◆ Stated task:
Retype only what runs from the first line of the listing to the line holding "wat.cycles.is_caustics_caster = True", both included. Do not retype the pictures.
───── Data section
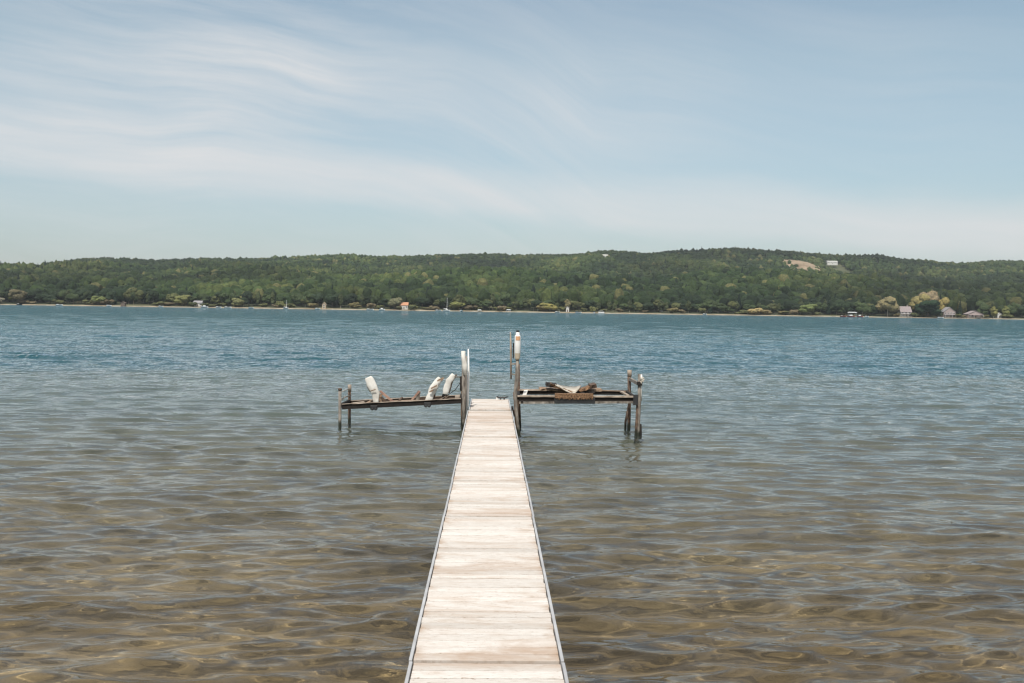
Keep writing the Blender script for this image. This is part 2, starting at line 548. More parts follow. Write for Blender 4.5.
# ------------------------------------------------------------------ water
rows = [-14, -8, -4, -1.5, 0, 1, 2]
y = 2.6
while y < 1006:
    rows.append(y)
    y *= 1.0042
rows.append(1006)
Yr = np.array(rows)
core = np.linspace(-.62, .66, 700)
Tc = np.concatenate([[-9, -5, -3, -2, -1.4, -1.0, -.78], core, [.82, 1.0, 1.4, 2, 3, 5, 9]])
Yg, Tg = np.meshgrid(Yr, Tc, indexing='ij')
X = Tg * np.maximum(Yg, 2.6)
X0, Y0 = X.copy(), Yg.copy()
Z = np.zeros_like(X)
DX, DY = np.zeros_like(X), np.zeros_like(X)
spacing = np.maximum(Yg, 2.6) * .0042
edge = np.clip((.66 - np.abs(Tg - .02)) / .04, 0, 1) * np.clip((Yg - 2) / 1, 0, 1)
W = 108
deep = np.clip((Y0 - .09 * X0 - 42) / 12, 0, 1)
gust = .8 + .4 * vnoise(X0 / 14 + 80, Y0 / 30 + 80, 9)
for i in range(W):
    lam = .14 * (6.0 / .14) ** (i / (W - 1)) * rng.uniform(.93, 1.07)
    k = 2 * math.pi / lam
    th = R(5) + rng.normal() * R(15)
    kx, ky = -k * math.sin(th), k * math.cos(th)
    s = .042 if lam < .75 else .025 if lam < 1.2 else .013 if lam < 2 else .006
    s = s * (1 - deep) + (.008 if lam > 3.2 else .024 if lam > 1.6 else .050) * deep * gust
    fade = np.clip((lam / spacing - 2.4) / 2, 0, 1) * edge
    a = s / k
    ph = kx * X0 + ky * Y0 + rng.uniform(0, 6.283)
    # wave groups: slow modulation
    mod = .55 + .9 * vnoise(X0 / (lam * 3.1) + 40 + i * 7.3, Y0 / (lam * 3.1) + 40 + i * 3.1, 100 + i)
    Z += a * mod * fade * np.sin(ph)
    DX += a * mod * fade * np.cos(ph) * kx / k * .8
    DY += a * mod * fade * np.cos(ph) * ky / k * .8
calm = .75 + .5 * vnoise(X0 / 6 + 60, Y0 / 9 + 60, 5)
Z *= calm
V = np.stack([X + DX, Yg + DY, Z], -1).reshape(-1, 3)
nr, nc = X.shape
idx = np.arange(nr * nc).reshape(nr, nc)
Fq = np.stack([idx[:-1, :-1], idx[:-1, 1:], idx[1:, 1:], idx[1:, :-1]], -1).reshape(-1, 4)
me = np_mesh('water', V, Fq, M['water'], True)
wat = bpy.data.objects.new('water', me)
col.objects.link(wat)
tag(wat, kind='structure')
wat.cycles.is_caustics_caster = True

# lake bed
bx = np.concatenate([np.linspace(-2500, -60, 30), np.linspace(-50, 50, 160), np.linspace(60, 2500, 30)])
by = np.concatenate([np.linspace(-30, -6, 8), np.linspace(-5, 90, 220), np.linspace(100, 1000, 30)])
Xb, Yb = np.meshgrid(bx, by, indexing='ij')
Zb = np.interp(Yb - .09 * np.clip(Xb, -60, 60), [-30, -8, -4, 0, 6, 20, 44, 48, 54, 80, 1000], [2.2, .9, .25, -.25, -.45, -.70, -.95, -1.25, -2.6, -3.8, -4.2])
Zb = Zb + (vnoise(Xb / 2.2 + 100, Yb / 1.6 + 100, 3) - .5) * .10 * np.clip((Yb + 2) / 5, 0, 1)
nx, ny = Xb.shape
idx = np.arange(nx * ny).reshape(nx, ny)
Fb = np.stack([idx[:-1, :-1], idx[1:, :-1], idx[1:, 1:], idx[:-1, 1:]], -1).reshape(-1, 4)
me = np_mesh('lake_bed', np.stack([Xb, Yb, Zb], -1).reshape(-1, 3), Fb, M['bed'], True)
o = bpy.data.objects.new('lake_bed', me)
o.cycles.is_caustics_receiver = True
col.objects.link(o)
tag(o, kind='structure')

# ------------------------------------------------------------------ hills
sky_px = np.array([-250, -60, 0, 45, 60, 80, 130, 160, 240, 290, 350, 400, 450, 470, 510, 560, 600, 650, 665, 720, 770, 800, 820, 850, 880, 910, 960, 1000, 1024, 1100, 1300])
sky_py = np.array([264, 262, 262.5, 264, 261, 259.5, 258.5, 260, 258.5, 258, 255, 257, 253, 252, 253, 252, 250, 254.5, 252, 249, 250, 251, 254, 256, 255, 258, 260, 258, 257, 257, 262])
ridge_e = (308.8 + .0145 * (sky_px - 491) - sky_py) / 1000
TREE = 22.0


def ground(x, y):
    """terrain height of the far shore"""
    T = x / y
    e = np.interp(491 + T * 1000, sky_px, ridge_e)
    zr = 2.95 + 2450 * e - TREE
    t = np.clip((y - 1040) / (2450 - 1040), 0, 1)
    # benches: a first dark rise near the shore, a middle shelf, the main ridge
    prof = np.interp(t, [0, .06, .16, .34, .5, .72, .9, 1], [0, .045, .16, .32, .46, .72, .93, 1])
    z = zr * prof
    und = (vnoise(x / 170 + 30, y / 200 + 30, 21) - .5) * 34 + (vnoise(x / 420 + 10, y / 330 + 10, 22) - .5) * 50
    z = z + und * np.sin(np.clip(t, 0, 1) * math.pi) ** .8 * .75
    z = np.where(y > 2450, zr - (y - 2450) * .09, z)
    shore = np.interp(y, [940, 985, 1000, 1003, 1012, 1040], [-5, -2, -.1, .3, 1.1, 3.0])
    return np.where(y < 1040, shore, z + 3.0)


hx = np.linspace(-2700, 2900, 280)
hy = np.concatenate([np.linspace(940, 1040, 34), np.linspace(1050, 2450, 110), np.linspace(2480, 3600, 14)])
Xh, Yh = np.meshgrid(hx, hy, indexing='ij')
Zh = ground(Xh, Yh)
nx, ny = Xh.shape
idx = np.arange(nx * ny).reshape(nx, ny)
Fh = np.stack([idx[:-1, :-1], idx[1:, :-1], idx[1:, 1:], idx[:-1, 1:]], -1).reshape(-1, 4)
me = np_mesh('hills', np.stack([Xh, Yh, Zh], -1).reshape(-1, 3), Fh, M['hill'], True)
o = bpy.data.objects.new('hills', me)
col.objects.link(o)
tag(o, kind='structure')


def gz(x, y):
    return float(ground(np.array([x]), np.array([y]))[0])


def world_of(px, Y):
    """x on the far shore for a photo column"""
    return (px - 491) / 1000 * Y


def hit(px, py):
    """where the view through a photo pixel meets the hillside"""
    best = None
    for Y in np.arange(1045, 2450, 4.0):
        p = at(px, py, Y)
        if gz(p.x, Y) + 6 >= p.z:
            return p.x, Y
    return p.x, 2440.0


# clearings (trees keep out of them)
cx, cy = hit(800, 267)
bx_, by_ = hit(832, 265)
mx_, my_ = hit(440, 276)
CLEAR = [(cx, cy - 40, 52, 170), (bx_ + 2, by_ - 10, 26, 90), (mx_, my_, 60, 45)]


def keep(x, y):
    ok = np.ones(len(x), bool)
    for (a, b_, rx, ry) in CLEAR:
        ok &= ((x - a) / rx) ** 2 + ((y - b_ + ry * .35) / ry) ** 2 > 1.15 - .6 * vnoise(x / 16 + 90, y / 30 + 90, 33)
    return ok


def patch(name, cx, cy, rx, ry, material, lift, hump=0.0):
    n, mrg = 40, 14
    vs, fs = [(cx, cy, gz(cx, cy) + lift + hump)], []
    for j in range(1, mrg + 1):
        for i in range(n):
            t = 2 * math.pi * i / n
            rr = j / mrg * (1 + .12 * math.sin(3 * t + 1) + .07 * math.sin(7 * t))
            x, yv = cx + rx * rr * math.cos(t), cy + ry * rr * math.sin(t)
            z = gz(cx + (x - cx) * .25, yv) + lift + hump * (1 - (j / mrg) ** 2) + rnd.uniform(-1, 1) * (.3 + .07 * hump) * (j < mrg)
            if j == mrg: z -= lift + 1.5
            vs.append((x, yv, z))
    for i in range(n):
        fs.append((0, 1 + i, 1 + (i + 1) % n))
    for j in range(mrg - 1):
        for i in range(n):
            a, b_ = 1 + j * n + i, 1 + j * n + (i + 1) % n
            fs.append((a, a + n, b_ + n, b_))
    mb = MB()
    mb.add(vs, fs)
    return tag(mb.build(name, material, smooth=True), kind='structure')


patch('bare_slope', cx, cy + 10, 46, 75, M['clearing'], 1.2, 12.5)
patch('meadow', mx_, my_, 45, 40, M['meadow'], .8, 5)

# ------------------------------------------------------------------ trees
def ico(sub):
    bm = bmesh.new()
    bmesh.ops.create_icosphere(bm, subdivisions=sub, radius=1)
    v = np.array([tuple(p.co) for p in bm.verts])
    f = np.array([[q.index for q in p.verts] for p in bm.faces])
    bm.free()
    return v, f


I1, I2, I3 = ico(1), ico(2), ico(3)


def bumpy(I, seed, amp, freq):
    v, f = I
    r = np.random.default_rng(seed)
    d = np.zeros(len(v))
    for _ in range(7):
        k = r.normal(size=3) * freq
        d += np.sin(v @ k + r.uniform(0, 6.28))
    d = d / 7 * 1.6 + r.normal(size=len(v)) * .35
    return v * (1 + amp * d)[:, None], f


# ---- far wood: one mass (stuff)
tv1 = [bumpy(I2, s, .20, 3.0) for s in range(8)]      # nearer trees
tv2 = [bumpy(ico(1) if False else I1, 40 + s, .22, 2.4) for s in range(8)]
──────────
◆ Solution:
Keep writing the Blender script for this image. This is part 2, starting at line 548. More parts follow. Write for Blender 4.5.
# ------------------------------------------------------------------ water
rows = [-14, -8, -4, -1.5, 0, 1, 2]
y = 2.6
while y < 1006:
    rows.append(y)
    y *= 1.0042
rows.append(1006)
Yr = np.array(rows)
core = np.linspace(-.62, .66, 700)
Tc = np.concatenate([[-9, -5, -3, -2, -1.4, -1.0, -.78], core, [.82, 1.0, 1.4, 2, 3, 5, 9]])
Yg, Tg = np.meshgrid(Yr, Tc, indexing='ij')
X = Tg * np.maximum(Yg, 2.6)
X0, Y0 = X.copy(), Yg.copy()
Z = np.zeros_like(X)
DX, DY = np.zeros_like(X), np.zeros_like(X)
spacing = np.maximum(Yg, 2.6) * .0042
edge = np.clip((.66 - np.abs(Tg - .02)) / .04, 0, 1) * np.clip((Yg - 2) / 1, 0, 1)
W = 108
deep = np.clip((Y0 - .09 * X0 - 42) / 12, 0, 1)
gust = .8 + .4 * vnoise(X0 / 14 + 80, Y0 / 30 + 80, 9)
for i in range(W):
    lam = .14 * (6.0 / .14) ** (i / (W - 1)) * rng.uniform(.93, 1.07)
    k = 2 * math.pi / lam
    th = R(5) + rng.normal() * R(15)
    kx, ky = -k * math.sin(th), k * math.cos(th)
    s = .042 if lam < .75 else .025 if lam < 1.2 else .013 if lam < 2 else .006
    s = s * (1 - deep) + (.008 if lam > 3.2 else .024 if lam > 1.6 else .050) * deep * gust
    fade = np.clip((lam / spacing - 2.4) / 2, 0, 1) * edge
    a = s / k
    ph = kx * X0 + ky * Y0 + rng.uniform(0, 6.283)
    # wave groups: slow modulation
    mod = .55 + .9 * vnoise(X0 / (lam * 3.1) + 40 + i * 7.3, Y0 / (lam * 3.1) + 40 + i * 3.1, 100 + i)
    Z += a * mod * fade * np.sin(ph)
    DX += a * mod * fade * np.cos(ph) * kx / k * .8
    DY += a * mod * fade * np.cos(ph) * ky / k * .8
calm = .75 + .5 * vnoise(X0 / 6 + 60, Y0 / 9 + 60, 5)
Z *= calm
V = np.stack([X + DX, Yg + DY, Z], -1).reshape(-1, 3)
nr, nc = X.shape
idx = np.arange(nr * nc).reshape(nr, nc)
Fq = np.stack([idx[:-1, :-1], idx[:-1, 1:], idx[1:, 1:], idx[1:, :-1]], -1).reshape(-1, 4)
me = np_mesh('water', V, Fq, M['water'], True)
wat = bpy.data.objects.new('water', me)
col.objects.link(wat)
tag(wat, kind='structure')
wat.cycles.is_caustics_caster = True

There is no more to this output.